Saved entries
════════

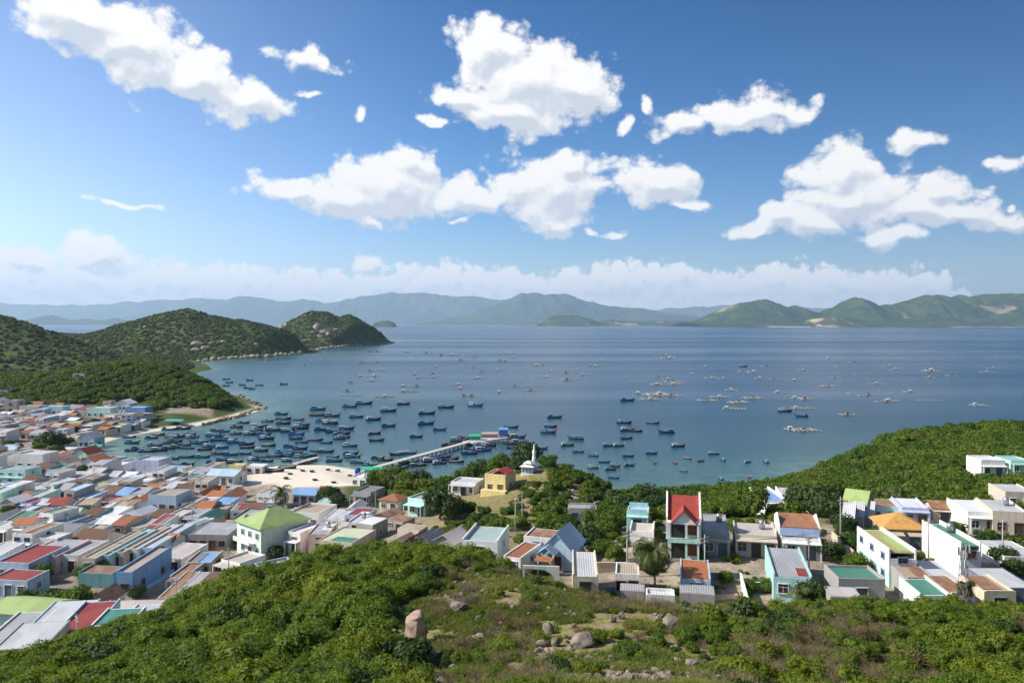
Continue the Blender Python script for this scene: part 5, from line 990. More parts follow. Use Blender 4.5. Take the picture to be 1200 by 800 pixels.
# ================================================================ boats, rafts, pier
BOATS = []; RAFTS = []; TREES = []
HULLC = {'dark blue': (0.018, 0.055, 0.14), 'navy': (0.014, 0.03, 0.08), 'bright blue': (0.03, 0.16, 0.42), 'teal': (0.02, 0.14, 0.17), 'green': (0.03, 0.22, 0.13), 'black': (0.018, 0.02, 0.024), 'red-brown': (0.14, 0.03, 0.02)}
CABC = {'blue': (0.10, 0.30, 0.60), 'white': (0.65, 0.68, 0.68), 'pale green': (0.35, 0.58, 0.48), 'sky': (0.28, 0.50, 0.68), 'grey': (0.30, 0.31, 0.32)}
TRIMC = {'red': (0.45, 0.03, 0.02), 'orange': (0.60, 0.16, 0.03), 'white': (0.65, 0.65, 0.62)}
def boat_proto(hull, cab, trim, kind):
    """a wooden fishing boat 10 m long, bow toward +x, waterline at z = 0"""
    root = bpy.data.objects.new('fishing_boat', None); root['look'] = (hull, cab, trim, kind); parts = []
    hm_, cm, tm = plain('hull_paint', HULLC[hull], .5), plain('cabin_paint', CABC[cab], .5), plain('trim_paint', TRIMC[trim], .5)
    wood = plain('deck_wood', (0.22, 0.15, 0.10), .8)
    def P(name, fn, mat, par=None):
        q = MB(); fn(q); me = q.mesh(name); me.materials.append(mat); o = bpy.data.objects.new(name, me); o.parent = par or root; parts.append(o); return o
    N = 14; T = [i / N for i in range(N + 1)]
    def sec(t):
        b = 1.45 * (min(1, (1 - t) * 2.6)) ** 0.62 * (0.82 + 0.18 * min(1, t * 4)); sh = 0.85 + 1.25 * max(0, t - .45) ** 1.7 * 2.2 + .25 * (1 - t) ** 3; x = -4.8 + 9.6 * t
        return x, max(b, .03), sh
    def hullf(q):
        V = []; 
        for t in T:
            x, b, sh = sec(t); rk = max(0, t - .7) * 1.6
            V += [(x, -b * .86, sh - .30), (x + rk, -b, sh), (x - .0, -b * .88, 0.25), (x - rk * .7, -b * .55, -.45), (x - rk, 0, -.6), (x - rk * .7, b * .55, -.45), (x, b * .88, .25), (x + rk, b, sh), (x, b * .86, sh - .30)]
        f = [(i * 9 + k, (i + 1) * 9 + k, (i + 1) * 9 + k + 1, i * 9 + k + 1) for i in range(N) for k in range(8)]
        f += [tuple(range(0, 9))[::-1]]; q.add(V, f, 0, False)
    h = P('hull', hullf, hm_)
    def deckf(q):
        V = []
        for t in T: x, b, sh = sec(t); V += [(x, -b * .9, sh - .28), (x, b * .9, sh - .28)]
        q.add(V, [(2 * i, 2 * i + 2, 2 * i + 3, 2 * i + 1) for i in range(N)])
    P('deck', deckf, wood)
    def railf(q):
        for sg in (-1, 1):
            V = []
            for t in T:
                x, b, sh = sec(t); rk = max(0, t - .7) * 1.6
                V += [(x + rk, sg * (b + .02), sh - .13), (x + rk, sg * (b + .05), sh + .05), (x + rk, sg * (b - .09), sh + .05)]
            q.add(V, [(3 * i + k, 3 * i + 3 + k, 3 * i + 4 + k, 3 * i + 1 + k) for i in range(N) for k in (0, 1)])
    P('gunwale', railf, plain('gunwale_paint', (0.05, 0.12, 0.22), .6) if trim != 'white' else tm)
    if kind != 'small':
        P('bow_post', lambda q: q.prism([(4.9, 1.2), (5.45, 1.3), (5.75, 2.75), (5.35, 2.75)], -.12, .12, 'y'), tm)
        x0, x1 = (-4.0, -1.2) if kind == 'trawler' else (-3.9, -2.1)
        c = P('cabin', lambda q: q.box(x0, x1, -.95, .95, .5, 2.25), cm)
        P('window', lambda q: (q.box(x1 - .02, x1 + .03, -.75, .75, 1.55, 2.0), q.box(x0 + .3, x1 - .3, -.98, .98, 1.55, 2.0)), GLASS, c)
        P('cabin_roof', lambda q: q.box(x0 - .3, x1 + .35, -1.15, 1.15, 2.253, 2.36), cm, c)
        P('mast', lambda q: (q.tube([(-.4, 0, .5), (-.4, 0, 4.6)], [.08, .04], 6), q.tube([(-.4, 0, 3.6), (2.6, 0, 2.6)], [.04, .03], 5), q.tube([(-.4, 0, 4.2), (-3.6, 0, 2.4)], .02, 4)), plain('mast_wood', (0.4, 0.33, 0.25)))
        P('crates', lambda q: (q.box(.2, 1.2, -.6, .4, .55, 1.05), q.box(1.5, 2.1, -.3, .6, .6, 1.15)), plain('crate_blue', (0.12, 0.22, 0.35)))
        if kind == 'trawler': P('canopy', lambda q: q.prism([(-.9, 2.0), (1.4, 1.9), (1.4, 1.98), (-.9, 2.08)], -.95, .95, 'y') if 0 else q.box(-.8, 1.2, -.9, .9, 1.95, 2.02), plain('canopy_cloth', (0.16, 0.35, 0.40)))
    else: P('thwart', lambda q: (q.box(-2.4, -2.0, -1.1, 1.1, .66, .74), q.box(.6, 1.0, -1.0, 1.0, .74, .82)), wood)
    return root, parts
def stamp(root, parts, name, loc, rz, sc, tilt=0):
    r = root.copy(); r.name = name; COL.objects.link(r); r.location = loc; r.rotation_euler = (tilt, 0, rz); r.scale = (sc, sc, sc); mp = {root: r}
    for p in parts:
        c = p.copy(); COL.objects.link(c); c.parent = mp[p.parent]; mp[p] = c
    return r
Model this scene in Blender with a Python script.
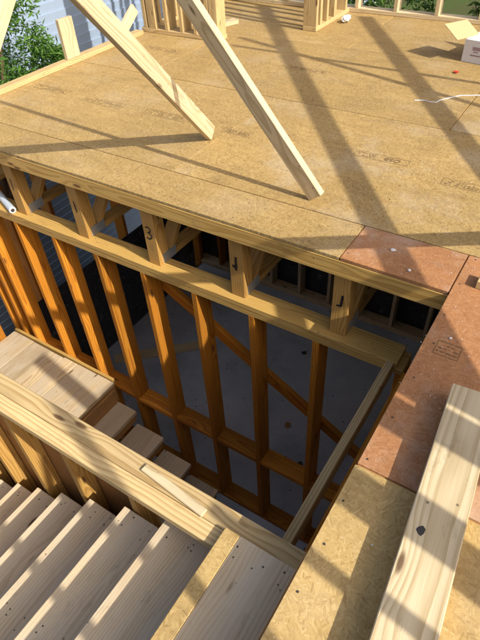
import bpy, bmesh, math, random
from mathutils import Vector, Matrix, Quaternion

random.seed(7)
for o in list(bpy.data.objects):
    bpy.data.objects.remove(o, do_unlink=True)
scene = bpy.context.scene
C = scene.collection
V = Vector

# ------------------------------------------------------------------ camera
CAM_POS = V((0.2431, -1.8273, 1.4530))
YAW, PITCH, ROLL, FPX = -0.6188, 0.7539, -0.0684, 529.41
fwd = V((math.sin(YAW) * math.cos(PITCH), math.cos(YAW) * math.cos(PITCH), -math.sin(PITCH)))
r0 = V((math.cos(YAW), -math.sin(YAW), 0)); u0 = r0.cross(fwd)
rt = r0 * math.cos(ROLL) + u0 * math.sin(ROLL)
up = r0 * -math.sin(ROLL) + u0 * math.cos(ROLL)
cd = bpy.data.cameras.new('camera'); cam = bpy.data.objects.new('camera', cd); C.objects.link(cam)
cam.matrix_world = Matrix(((rt.x, up.x, -fwd.x, CAM_POS.x), (rt.y, up.y, -fwd.y, CAM_POS.y),
                           (rt.z, up.z, -fwd.z, CAM_POS.z), (0, 0, 0, 1)))
cd.sensor_fit = 'HORIZONTAL'; cd.sensor_width = 36; cd.lens = 36 * FPX / 480
cd.clip_start = 0.02; cd.clip_end = 400
scene.camera = cam

# ------------------------------------------------------------------ sky and sun
SUN_A, SUN_E = math.radians(9.3), math.radians(39.3)      # sun stands over +X, a little towards -Y
sun_travel = V((-math.cos(SUN_A) * math.cos(SUN_E), math.sin(SUN_A) * math.cos(SUN_E), -math.sin(SUN_E)))
w = bpy.data.worlds.new('World'); scene.world = w; w.use_nodes = True
nt = w.node_tree; bg = nt.nodes['Background']
sky = nt.nodes.new('ShaderNodeTexSky'); sky.sky_type = 'NISHITA'; sky.sun_disc = False
sky.dust_density = 5.0; sky.air_density = 0.8; sky.ozone_density = 0.3; sky.sun_elevation = SUN_E; sky.sun_rotation = math.radians(90) + SUN_A
nt.links.new(sky.outputs[0], bg.inputs[0]); bg.inputs[1].default_value = 0.12
sd = bpy.data.lights.new('sun', 'SUN'); sd.energy = 3.9; sd.angle = math.radians(0.53); sd.color = (1.0, 0.93, 0.80)
sun = bpy.data.objects.new('sun', sd); C.objects.link(sun)
sun.rotation_euler = sun_travel.to_track_quat('-Z', 'Y').to_euler(); sun.location = (6, -1, 6)
scene.view_settings.view_transform = 'Standard'; scene.view_settings.look = 'None'
scene.view_settings.exposure = 0.45; scene.cycles.max_bounces = 6; scene.cycles.diffuse_bounces = 3; scene.view_settings.gamma = 1.0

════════

Set problem:
Reply with the number of lines in the material above that contain "script", and nothing more.

Answer in full:
2